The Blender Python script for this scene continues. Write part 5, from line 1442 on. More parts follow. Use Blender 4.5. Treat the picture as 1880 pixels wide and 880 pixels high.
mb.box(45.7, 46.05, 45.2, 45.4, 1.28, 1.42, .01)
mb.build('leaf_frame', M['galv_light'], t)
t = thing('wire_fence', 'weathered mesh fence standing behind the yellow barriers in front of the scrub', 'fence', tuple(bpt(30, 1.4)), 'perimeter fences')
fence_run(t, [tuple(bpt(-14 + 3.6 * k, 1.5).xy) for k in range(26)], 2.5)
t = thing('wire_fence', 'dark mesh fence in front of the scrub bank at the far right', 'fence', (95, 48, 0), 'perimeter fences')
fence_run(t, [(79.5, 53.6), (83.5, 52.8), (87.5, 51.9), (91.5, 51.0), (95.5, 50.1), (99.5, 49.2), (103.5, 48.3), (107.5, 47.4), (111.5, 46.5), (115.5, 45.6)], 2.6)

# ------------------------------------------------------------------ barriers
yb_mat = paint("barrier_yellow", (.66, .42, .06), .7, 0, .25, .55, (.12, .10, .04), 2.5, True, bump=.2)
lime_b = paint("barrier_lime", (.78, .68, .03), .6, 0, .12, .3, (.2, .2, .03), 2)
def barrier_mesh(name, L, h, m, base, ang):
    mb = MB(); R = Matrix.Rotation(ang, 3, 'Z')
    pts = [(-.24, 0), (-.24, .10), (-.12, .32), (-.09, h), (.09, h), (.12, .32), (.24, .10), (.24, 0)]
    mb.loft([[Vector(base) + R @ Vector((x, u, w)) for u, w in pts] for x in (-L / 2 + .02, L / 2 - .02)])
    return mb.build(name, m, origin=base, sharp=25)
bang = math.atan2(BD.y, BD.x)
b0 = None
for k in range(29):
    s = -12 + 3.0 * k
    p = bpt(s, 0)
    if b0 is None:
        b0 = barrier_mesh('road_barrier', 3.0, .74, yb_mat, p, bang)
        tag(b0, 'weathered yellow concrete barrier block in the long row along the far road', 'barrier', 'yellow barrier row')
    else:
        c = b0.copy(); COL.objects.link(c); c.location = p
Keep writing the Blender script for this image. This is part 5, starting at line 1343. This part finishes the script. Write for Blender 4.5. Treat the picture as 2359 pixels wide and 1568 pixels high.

☆ ☆ ☆ ☆

Your task is to quote, without any alteration, the lines running from the top of the records to the line that holds "(115.5, 45.6)], 2.6)", both included.

The Blender Python script for this scene continues. Write part 5, from line 1442 on. More parts follow. Use Blender 4.5. Treat the picture as 1880 pixels wide and 880 pixels high.
mb.box(45.7, 46.05, 45.2, 45.4, 1.28, 1.42, .01)
mb.build('leaf_frame', M['galv_light'], t)
t = thing('wire_fence', 'weathered mesh fence standing behind the yellow barriers in front of the scrub', 'fence', tuple(bpt(30, 1.4)), 'perimeter fences')
fence_run(t, [tuple(bpt(-14 + 3.6 * k, 1.5).xy) for k in range(26)], 2.5)
t = thing('wire_fence', 'dark mesh fence in front of the scrub bank at the far right', 'fence', (95, 48, 0), 'perimeter fences')
fence_run(t, [(79.5, 53.6), (83.5, 52.8), (87.5, 51.9), (91.5, 51.0), (95.5, 50.1), (99.5, 49.2), (103.5, 48.3), (107.5, 47.4), (111.5, 46.5), (115.5, 45.6)], 2.6)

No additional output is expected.